Galloway, of course, is outspokenly anti-Gadaffi, and supports intervention (though not by us). But Tony Blair, much admired by Nick, supported both Gadaffi and Mubarak. Blair, incidentally, must be seriously pissed off that his Iran hobyhorse has been supplanted by these other 'concerns'.
bonus cohen points for a needless bit of poetry cribbed from his well-used quotations book. Did anyone else read this:
"You cannot hope to bribe or twist,/Thank God! the British journalist./But, seeing what the man will do/Unbribed, there's no occasion to."
and think of the names 'Paul Wolfowitz' and 'Hassan Butt'?
I still don't get Cohen's ideas about 'racism', either. He identifies racism as :'for an undefined reason – Arab culture, Islam, something in the water – hundreds of millions of people do not want the same rights as us'. But even the most staunch relativist doesn't think this - they'd simply say that it's not our responsibility to enforce democracy overseas, that we have no right to tell other people how to govern themselves, even if we believe strongly in democracy (not saying I'm with them here) and that it's problematic for us to be engaging in wars in countries we've previously colonized. and, i might add, it's fairly problematic to be starting wars against dictators we've previously supported until very, very recently.
Note also the context of that quote:
readers who see corruption as a universal explanation [sic] should take a deep breath and remember Humbert Wolfe's line: "You cannot hope... etc
This displays a bizarrely restricted conception of what corruption consists in. If there is no brown envelope (cf. 'smoky room') it's case closed.

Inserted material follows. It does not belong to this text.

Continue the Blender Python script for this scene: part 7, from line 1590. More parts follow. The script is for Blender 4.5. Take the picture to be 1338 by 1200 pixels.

Thus Nick, quite incidentally to his main point, displays his status as consumer/B-cop to the producers/A-cops who put so much effort into stigmatising 'conspiracy theorists' in the abstract and in person.
Organic Cheeseboard:
"Husain might be a decent guy. But cutting Quilliam funding is not going to stop him writing op-eds."
Bit of an error there. Hussein's now at the Council for Foreign Relations.